Technical Interview questions for Programmers
Technical questions come in various forms. After sitting down with multiple engineering managers and engineers who've conducted 100s, if not 1000s, of technical interviews, I've learnt that there are 3 different type of technical questions.
- Those that establish credibility
- Those that assess domain expertise (I like to call this the 'theory')
- Those that seek to evaluate practical coding skills ('practical')
Credibility
These questions will focus on your past work and how you've contributed to the growth/goals of your team. They want to know
- Were you at the previous job for 'the ride' or did you meaningfully contribute?
- What did you actually do?
- Can you explain what you did in detail?
- How did your work make a difference? What was it's impact?
- What technical problems did you face and how did you overcome them?
Domain Knowledge
This is the 'theory' part of the interview. If you're being interviewed for a backend developer, you need to know about the response/request cycle and explain the different steps in it. For a full-stack developer, you need to know the whole stack from the front-end to the back-end to how network requests are made. Understand how each layer works conceptually and be able to explain them well.
Let's look at the full-stack web developer role in a bit more detail:
- Explain what happens when you type a query in Google.
- Explain how does your browser know to serve this specific html file when you type in a URL.

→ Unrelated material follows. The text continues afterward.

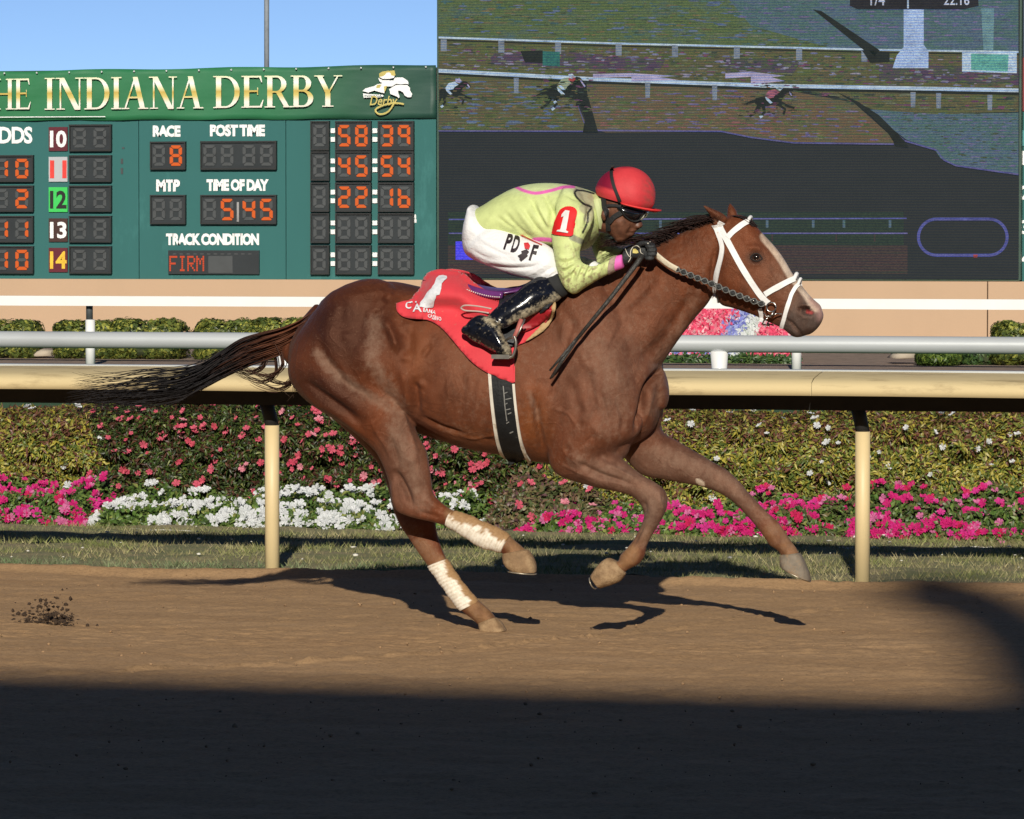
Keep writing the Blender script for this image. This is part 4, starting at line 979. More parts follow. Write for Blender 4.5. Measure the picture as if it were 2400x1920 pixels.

Don't miss details when explaining!
Practical Skill
This is the practical part of the interview that most of us are familiar with. They're testing for your software engineering skills here. And to put it crudely, can you really code? Here're some basic things interviewers will look out for:
- Do you structure your code well?
- Do you abstract your functions well?
- Do you check your corner cases?
- Do you test your code?
- What about base cases?
Typically, people think of algorithmic or data structure based questions. However, that's not the only way to test this. Typically, you want to tailor this to the context of the job. For the full-stack developer example, something relevant to ask would be to add a new web page to an existing app that asynchronously loads data from the backend to display in a table.